United Torah Judaism will not join the “bloc for change” if it forms a coalition, UTJ chairman Moshe Gafni said Tuesday, adding that it would go into the opposition with the Likud instead.
If the Likud isunable to form a government and ends up in the opposition, UTJ would join it there, he told KAN Reshet Bet.
“We are not zigzagging on this issue,” Gafni said. “We go with the [religiously] traditional community, which is on the Right. If we need to go to the opposition, we will go to the opposition.”
“Our leading rabbis have instructed us that we should go with the traditional public, which is on the right wing [and] is headed by [Prime Minister] Benjamin Netanyahu,” he said. “So we will go with him, and therefore I will not go with anyone else.”
UTJ is ideological and could not be bought by various promises and deals, Gafni said. It would flourish in the opposition, where it would be able to look out for the concerns of the haredi (ultra-Orthodox) community, he said.

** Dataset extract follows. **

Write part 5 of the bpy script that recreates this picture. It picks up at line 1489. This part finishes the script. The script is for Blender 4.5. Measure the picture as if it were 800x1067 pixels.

Yamina leader MK Naftali Bennett had not asked him to join a government with Yesh Atid and its leader, Yair Lapid, Gafni said. Bennett had not offered a freeze on religion-and-state issues in any such government, he added.
There has been speculation that the haredi parties, UTJ and Shas, might join a government of the bloc for change if Netanyahu is left with no path forward for forming a coalition or even after a new coalition is formed.
Gafni’s comments essentially rule out such a scenario, leaving the bloc for change with a narrow range of options for forming a coalition, most likely a minority government supported externally by one or both of the Arab parties.